TAFE Queensland Head of Commercial Business Robert Petherbridge said new technologies are changing the requirements of jobs at a much faster rate than students can complete education and training programs and come into the workforce.

“To help employers and employees keep pace, TAFE Queensland has started delivering micro-credentials – short, highly targeted courses designed to improve a specific skill,” Mr Petherbridge said.

“Our approach has been to take what we can from existing education and training programs and supplement that with the specific new skills and knowledge required for jobs of the future.

“These short and targeted training programs in areas like cyber security, interoperability, networking, mechanical first responder, data management and autonomous equipment fault finding provide the additional skills workers need to do evolving and changing roles.”

But it is not only new technologies, Industry 4.0 and automation where critical skills and workforce development is required, the recently released Royal Commission into Aged Care Quality and Safety also singled the same out as an area of significant focus and attention.

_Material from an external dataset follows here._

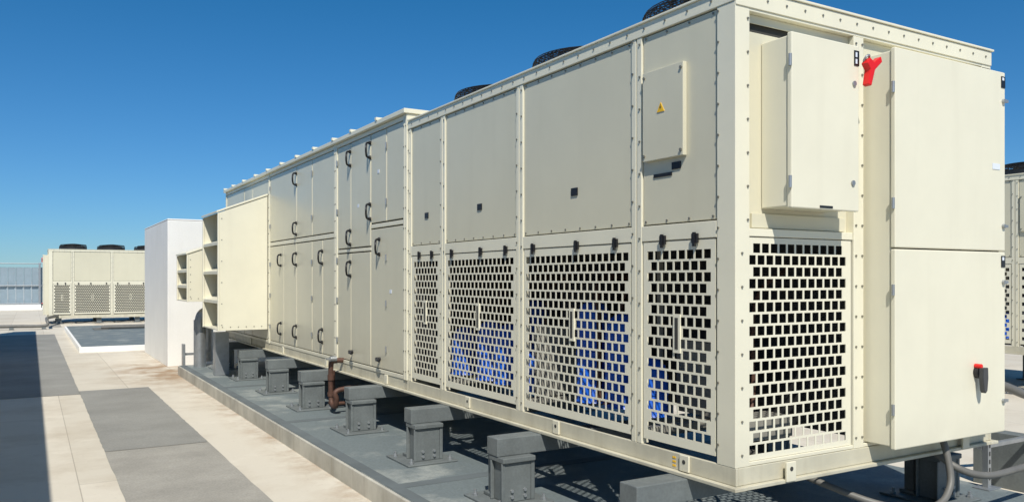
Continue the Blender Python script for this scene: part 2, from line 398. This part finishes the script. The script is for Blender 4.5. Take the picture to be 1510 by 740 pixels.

“Alongside calls for increased funding, more quality assurance and regulations and an entitlement to services, workforce capability and development is singled out for an area of significant focus and attention,” Mr Petherbridge said.

“It sounds simple – establishing a base level standard that people undertaking work will have the skills and knowledge they need to do that job, but the finding in this report and many others like it are that this is not always the case – and the implications are costly to our economy and our society.

“What this proves is that investment in skills development is now imperative – all businesses, no matter what industry - must keep their employees equipped with the latest skills, aligned to business needs, in order to compete with their peers and meet market demand.”